Located in a 1907 warehouse that once was the largest fruit and vegetable cannery in the world, this well-situated, stylish hotel is leased from the National Park Service.  All lease money goes toward preservation of the historic ships at the San Francisco Maritime National Historical Park, which is just across the street and whose visitor center and interactive museum is located on the hotel’s ground floor.  In line with its nautical theme, the primary-colored lobby has a fleet of deck chairs to lounge in, and the hotel’s early 20th-century architectural features include natural brick walls and the building’s original massive Douglas fir wood beams that are more than 1-foot square.  Nautical room décor includes an oversize porthole-like mirror and captain’s-style swivel desk chair.  Some rooms have a view of the Golden Gate Bridge or Alcatraz, and suites are equipped with brass telescopes. 
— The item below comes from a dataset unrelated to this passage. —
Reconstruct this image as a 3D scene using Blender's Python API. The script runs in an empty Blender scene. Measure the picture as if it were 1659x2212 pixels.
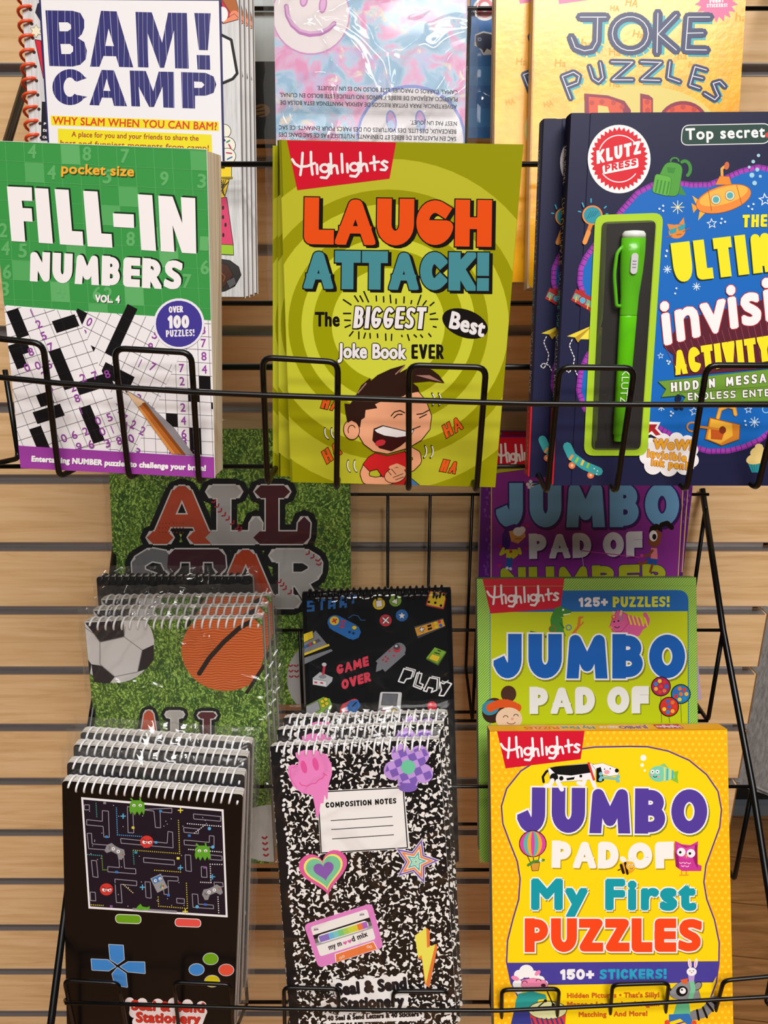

The brick-walled Blue Mermaid Restaurant continues the nautical theme and offers hand-crafted cocktails and a variety of chowders and traditional seafood items, among them excellent deep-fried calamari and fish & chips. 

crab-corn chowder bread bowl at Blue Mermaid in Argonaut hotel in San Francisco, California; image courtesy of venue, copyright 2018 Sarah Chorey
crab-corn chowder bread bowl at Blue Mermaid in Argonaut hotel;
image courtesy of venue, copyright 2018 Sarah Chorey

Hotel Zephyr 
250 Beach St./Powell St; 4 stories; 355 rooms.  Heated pool; fitness room.  Self-parking. 
Covering an entire block, this lodging has some rooms with bay and city views.  The pool is located within an enclosed courtyard, and a Johnny Rockets opens adjacent.  Guest rooms are decorated attractively with full-wall murals depicting the Golden Gate Bridge, and the sleep number bed underneath the mural lets you determine whether you have a soft or firm mattress.  Among the several hotel entrances and exits is one that allows you to exit into the beating heart of Fisherman’s Wharf.  A Game Room features a pool table and table tennis, and an outdoor yard has the city’s largest periscope and fire pits made from recycled soda cans. 
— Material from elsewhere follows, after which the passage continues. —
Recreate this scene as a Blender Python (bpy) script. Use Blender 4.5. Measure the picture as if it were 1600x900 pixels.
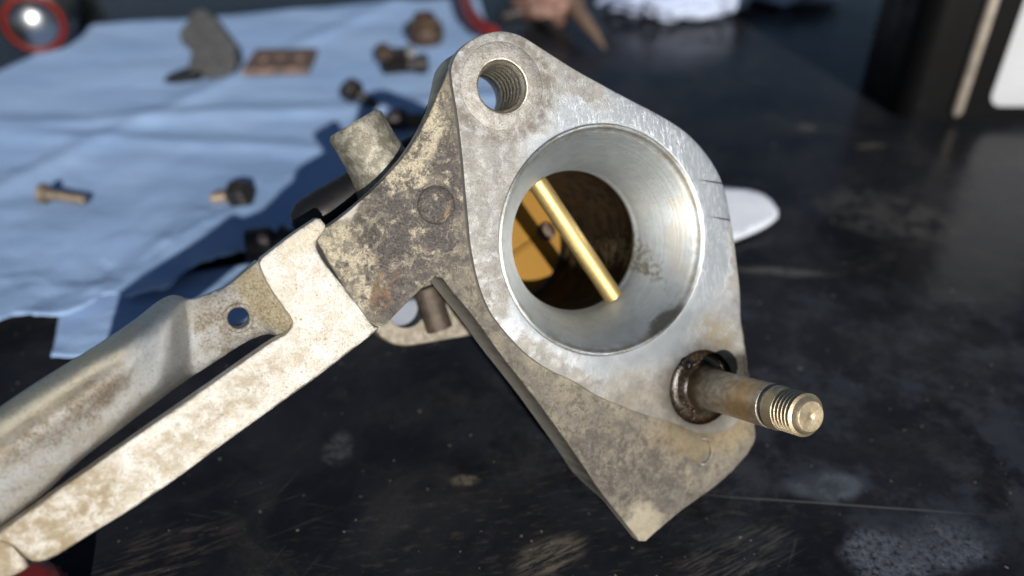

guest room at The Radisson Hotel Fisherman Wharf in San Francisco, California
guest room at The Radisson Hotel Fisherman Wharf

Hotel Zoe 
425 North Point St./Mason St.  4 stories; 221 rooms.  Evening wine; restaurant; room service.  Valet parking. 
This pleasantly appointed small hotel is reputed to be popular with filmmakers.  Complimentary hot drinks and biscotti are available each morning. 

Appealing Cafe Pescatore has windows that open to the sidewalk in warm weather and features a menu of fresh fish, pizza baked in a wood-burning oven, and pastas.

Hyatt Fisherman’s Wharf 
555 North Point St./Jones St.  5 stories; 313 rooms.  Heated lap pool; hot tub; sauna; fitness room.  Restaurant; room service.  No pets.  Valet parking. 
This attractive hotel recycles the historic façade of a former marble works building that was here and incorporates it into a modern interpretation of the building’s original design.  Decor is spare and modern, the color scheme is chocolate brown, and all bathrooms have ceiling-mounted sunflower showerheads.  Washers and dryers are available.

RIU Plaza Fisherman’s Wharf 
2500 Mason St./Beach St.  4 stories; 529 rooms.  Heated pool; fitness room.  2 restaurants; room service.  Valet parking. 
This huge hotel takes up an entire city block.  It has spacious rooms, an “outdoor living room” with firepits, and that rarest of San Francisco amenities–a heated swimming pool.

San Francisco Marriott Fisherman’s Wharf 
1250 Columbus Ave./Bay St.  5 stories; 285 rooms.  Fitness room; sauna.  Restaurant; room service.  Valet parking.
Comfortable public spaces include a relaxing lobby lounge equipped with a fireplace. 

Suites at Fisherman’s Wharf 
2655 Hyde St./North Point St.  4 stories; 24 suites.  All kitchens.  No pets.  Self-parking. 
Staying here is like living in an apartment building and makes it possible to feel like a local rather than a visitor.  In addition to offering most of the comforts of home, this lodging is located 1 block from Ghirardelli Square and is right on the Hyde Street cable car line.  It has a rooftop observation deck with a spectacular view of the bay and the Golden Gate Bridge, and a newspaper is delivered to the door each morning.